Define [math] d(n): \mathbb{N} \cup \{0\} \to \mathbb{N}\cup \{0\} [/math] by the rules [math] d(p)=1 [/math] when [math] p [/math] is prime. [math] d(nm)=d(n)*m+n*d(m) [/math] for all [math] n,m\in \mathbb{N}\cup \{0\}[/math]
Then [math] d(0)=d(0*0)=d(0)*0+0*d(0)=0 [/math], and [math] d(1)=d(1*1)=d(1)*1+1*d(1)=2d(1) [/math] gives [math]d(1)=0[/math]. More results are in the image.
This may be extended to [math] d(n): \mathbb{Z} \to \mathbb{Z} [/math] by setting [math] d(-n) = -d(n) [/math] for all [math] n \geq 1 [/math].
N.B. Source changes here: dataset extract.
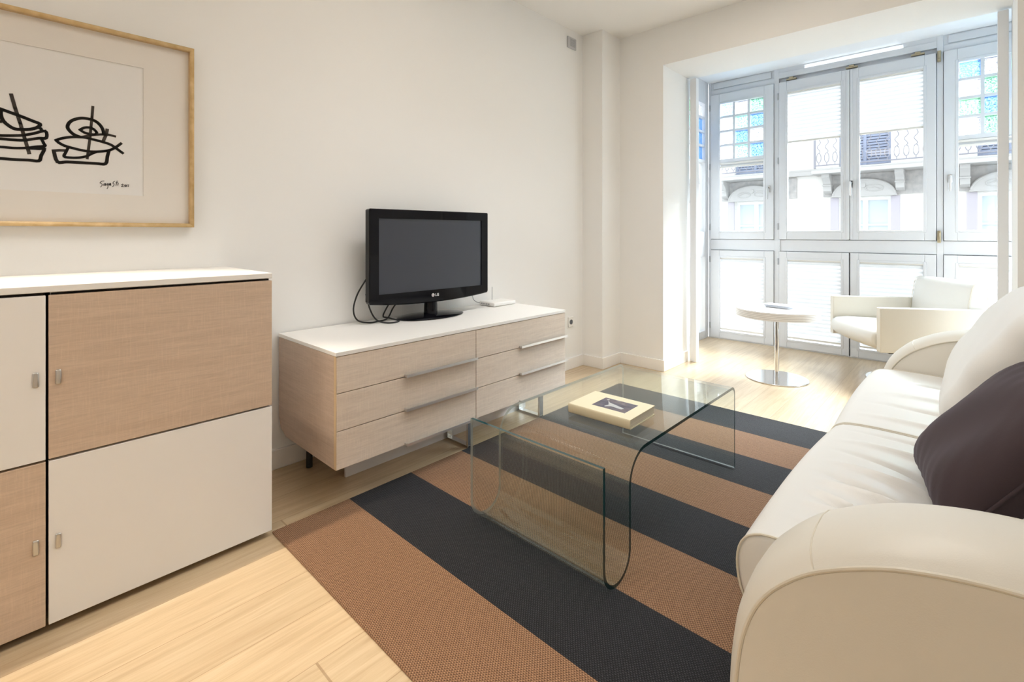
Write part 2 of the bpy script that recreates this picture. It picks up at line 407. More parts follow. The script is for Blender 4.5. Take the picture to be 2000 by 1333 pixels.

A further extension of the derivative to [math] \mathbb{Q} [/math] is obtained by using a quotient rule [math] d(\frac{p}{q}) = \frac{d(p)*q-p*d(q)}{q^2} [/math].
Connor Scott
Nice blog post, user. Tell me more, please
Samuel Ross
Just look at kahler differentials
John Anderson
could anyone invent a more useless tool and even give it a name?
Josiah Collins
Where are going with this, user?
I mean yes, there are a dozen operators that fulfill the Leibnitz rule, aka derivations.
James Morgan
bookstore.ams.org/surv-222/ it's happening guise
Cooper Morales
>the spectrum of the integers is “intrinsically curved”
Samuel Robinson
>>the spectrum of the integers is “intrinsically curved” He's not wrong.
Nathaniel Reed
>[math]\color{#b5bd68}{d(nm)=d(n)*m+n*d(m)}[/math] have you really thought this through
Jeremiah Wright
>have you really thought this through What's wrong with it?
Jackson Turner
I suppose this is equal to [math]\sum_p \frac{n}{p}[/math] for prime factors p of n (potentially repeated) or if you prefer [math]\sum_{p,k} \frac{nk}{p}[/math] for distinct prime factors p of n with exponents k.
Jason Williams
>He's not wrong. I'm not a "he".
Christopher Rogers
are you are Alexandru Buium they clearly weren't talking about you retard
Jose Fisher
>are you are Alexandru Buium they clearly weren't talking about you retard Can you rewrite that into something makes sense please?
Bentley Barnes
> the ring of integers plays the role of a ring of functions on an infinite dimensional manifold
I WANT OUT. >Before you compute 1+1=2 you must first invent infinite dimensional manifolds
Jacob Lee
what the fuck are you talking about you autist
Julian White
not who you're quoting but since you're retarded i'll help you: >are you are Alexandru Buium? they clearly weren't talking about you retard hope that helped, retard
Chase Morris
>hope that helped, retard It doesn't, what does "are you are Alexandru Buium?" mean?
Jaxon Ramirez
not who you're quoting but since you're retarded i'll help you: >are you Alexandru Buium? they clearly weren't talking about you retard hope that helped, retard
Nathaniel Reyes
isn't math about simply making novel conjectures, not strictly useful ones?
Anthony Taylor
it's not useless, what if you need to find velocity in some Z space?